The Plancherel Theorem for the Fourier transform $\hat{f}(s)=\frac{1}{\sqrt{2\pi}}\int_{-\infty}^{\infty}f(t)e^{-ist}dt$ on $\mathbb{R}$ states that $$ \int_{-\infty}^{\infty}|\hat{f}(s)|^2ds = \int_{-\infty}^{\infty}|f(t)|^2dt,\;\;\;\; f \in L^2(\mathbb{R})\cap L^1(\mathbb{R}). $$ Without appealing to classical convergence results, can this result be used to show that $$ \lim_{u,v\rightarrow\infty}\left\|\frac{1}{\sqrt{2\pi}}\int_{-u}^{v}\hat{f}(s)e^{isx}ds-f\right\|_{L^2(\mathbb{R})} = 0. \;\;\; ? $$ Does anyone know of a nice way to show this?

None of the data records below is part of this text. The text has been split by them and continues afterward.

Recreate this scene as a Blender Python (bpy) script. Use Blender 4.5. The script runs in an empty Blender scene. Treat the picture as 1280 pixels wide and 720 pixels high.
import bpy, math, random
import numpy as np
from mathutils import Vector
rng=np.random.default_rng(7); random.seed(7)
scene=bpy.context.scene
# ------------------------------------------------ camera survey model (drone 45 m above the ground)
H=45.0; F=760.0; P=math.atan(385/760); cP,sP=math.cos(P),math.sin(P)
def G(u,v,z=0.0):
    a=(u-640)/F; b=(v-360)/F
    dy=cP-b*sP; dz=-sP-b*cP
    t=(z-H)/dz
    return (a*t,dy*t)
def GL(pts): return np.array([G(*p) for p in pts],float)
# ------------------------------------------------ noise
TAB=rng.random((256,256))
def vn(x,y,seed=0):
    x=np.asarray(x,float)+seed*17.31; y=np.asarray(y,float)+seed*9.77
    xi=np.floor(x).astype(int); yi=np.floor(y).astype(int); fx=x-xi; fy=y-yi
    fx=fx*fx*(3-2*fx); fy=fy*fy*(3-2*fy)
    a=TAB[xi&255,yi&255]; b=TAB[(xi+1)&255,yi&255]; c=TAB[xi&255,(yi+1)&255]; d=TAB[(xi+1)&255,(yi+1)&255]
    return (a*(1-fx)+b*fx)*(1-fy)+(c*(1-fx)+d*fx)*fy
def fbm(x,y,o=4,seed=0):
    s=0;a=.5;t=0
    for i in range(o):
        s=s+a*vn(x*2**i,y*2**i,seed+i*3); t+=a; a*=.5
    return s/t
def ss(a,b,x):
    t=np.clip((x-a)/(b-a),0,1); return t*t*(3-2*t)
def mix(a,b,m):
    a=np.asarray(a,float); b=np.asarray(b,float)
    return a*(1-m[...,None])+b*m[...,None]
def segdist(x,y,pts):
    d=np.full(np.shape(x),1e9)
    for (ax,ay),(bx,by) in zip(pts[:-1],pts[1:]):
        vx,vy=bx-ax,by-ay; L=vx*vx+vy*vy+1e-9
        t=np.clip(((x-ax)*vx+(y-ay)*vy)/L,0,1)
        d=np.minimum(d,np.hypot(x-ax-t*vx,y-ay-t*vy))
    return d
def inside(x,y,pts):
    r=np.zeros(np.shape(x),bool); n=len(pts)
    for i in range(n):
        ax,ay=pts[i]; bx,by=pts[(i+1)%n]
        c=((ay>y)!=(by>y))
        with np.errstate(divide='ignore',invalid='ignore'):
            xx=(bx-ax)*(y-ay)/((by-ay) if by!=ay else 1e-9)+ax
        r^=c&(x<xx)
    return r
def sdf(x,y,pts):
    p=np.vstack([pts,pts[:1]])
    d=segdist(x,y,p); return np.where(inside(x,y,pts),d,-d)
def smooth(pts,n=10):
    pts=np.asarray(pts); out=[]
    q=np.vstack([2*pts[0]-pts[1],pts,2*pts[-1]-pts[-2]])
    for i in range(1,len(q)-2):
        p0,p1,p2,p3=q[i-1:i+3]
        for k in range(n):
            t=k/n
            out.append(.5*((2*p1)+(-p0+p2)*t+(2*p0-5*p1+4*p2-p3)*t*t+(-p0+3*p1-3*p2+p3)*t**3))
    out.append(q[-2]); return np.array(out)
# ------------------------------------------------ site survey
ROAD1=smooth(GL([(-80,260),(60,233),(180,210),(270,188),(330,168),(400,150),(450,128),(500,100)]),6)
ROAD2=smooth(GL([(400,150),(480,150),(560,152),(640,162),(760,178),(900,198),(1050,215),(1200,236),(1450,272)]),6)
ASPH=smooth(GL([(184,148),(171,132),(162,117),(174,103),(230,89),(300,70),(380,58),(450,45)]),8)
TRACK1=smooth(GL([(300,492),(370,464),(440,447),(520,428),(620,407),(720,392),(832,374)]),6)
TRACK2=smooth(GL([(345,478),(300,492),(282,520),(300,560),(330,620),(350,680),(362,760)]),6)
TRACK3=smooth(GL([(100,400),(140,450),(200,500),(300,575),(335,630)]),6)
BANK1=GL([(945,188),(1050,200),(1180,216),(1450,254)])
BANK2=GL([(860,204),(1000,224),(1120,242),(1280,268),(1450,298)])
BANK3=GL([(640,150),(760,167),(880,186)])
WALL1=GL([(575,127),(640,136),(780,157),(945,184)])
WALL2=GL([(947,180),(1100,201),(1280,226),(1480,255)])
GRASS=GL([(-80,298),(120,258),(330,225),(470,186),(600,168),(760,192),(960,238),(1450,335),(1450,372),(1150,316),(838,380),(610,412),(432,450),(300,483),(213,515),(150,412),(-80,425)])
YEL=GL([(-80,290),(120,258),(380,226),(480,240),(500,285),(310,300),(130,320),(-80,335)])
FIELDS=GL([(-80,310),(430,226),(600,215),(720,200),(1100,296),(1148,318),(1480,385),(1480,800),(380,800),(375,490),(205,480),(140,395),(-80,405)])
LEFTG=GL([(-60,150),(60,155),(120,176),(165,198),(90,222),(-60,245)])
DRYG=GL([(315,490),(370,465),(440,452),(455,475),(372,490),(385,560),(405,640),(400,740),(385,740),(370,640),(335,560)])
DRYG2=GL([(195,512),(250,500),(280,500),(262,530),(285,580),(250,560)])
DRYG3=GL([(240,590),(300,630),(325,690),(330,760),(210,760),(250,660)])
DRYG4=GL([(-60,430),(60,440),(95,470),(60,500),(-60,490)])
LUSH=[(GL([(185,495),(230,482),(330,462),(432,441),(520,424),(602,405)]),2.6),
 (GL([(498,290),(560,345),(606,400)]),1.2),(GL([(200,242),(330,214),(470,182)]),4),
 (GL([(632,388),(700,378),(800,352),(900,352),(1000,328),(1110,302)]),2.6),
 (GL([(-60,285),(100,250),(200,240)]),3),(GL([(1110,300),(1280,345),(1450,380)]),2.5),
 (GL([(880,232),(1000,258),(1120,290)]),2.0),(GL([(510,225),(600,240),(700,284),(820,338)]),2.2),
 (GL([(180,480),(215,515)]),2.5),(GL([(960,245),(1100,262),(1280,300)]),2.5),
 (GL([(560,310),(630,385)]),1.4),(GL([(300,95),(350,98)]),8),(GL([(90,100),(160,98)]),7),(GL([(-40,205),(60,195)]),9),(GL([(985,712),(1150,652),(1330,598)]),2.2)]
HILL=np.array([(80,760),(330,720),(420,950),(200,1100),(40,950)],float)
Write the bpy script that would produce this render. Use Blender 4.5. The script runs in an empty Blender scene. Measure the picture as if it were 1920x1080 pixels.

Background: This is not a homework problem or something I found in a text. It would seem reasonable to expect this result because of the discrete version where Parseval's equality for the Fourier series implies $L^2$ convergence of the Fourier series; or, if $\{ e_n \}_{n=1}^{\infty}$ is an orthonormal set in an inner product space, then $$\sum_{n=1}^{\infty}|(f,e_n)|^2=\|f\|^2 \iff \lim_{N\rightarrow\infty} \left\|\sum_{n=1}^{N}(f,e_n)e_n -f \right\|=0. $$
Yes: letting $\chi_{-a,b}$ be the characteristic function of the interval $[-a,b]$, and knowing that $\widehat{f}$ exists as an $L^2$ function whether or not $f$ was also in $L^1$, certainly $\chi_{-a,b}\cdot \widehat{f}$ converges to $\widehat{f}$ in $L^2$. Since (by Plancherel) (isometrically-extended) inverse Fourier transform is a continuous map $L^2\to L^2$, the inverse Fourier transforms of $\chi_{-a,b}\cdot \widehat{f}$ converge in $L^2$ to the inverse Fourier transform of $\widehat{f}$, namely, $f$.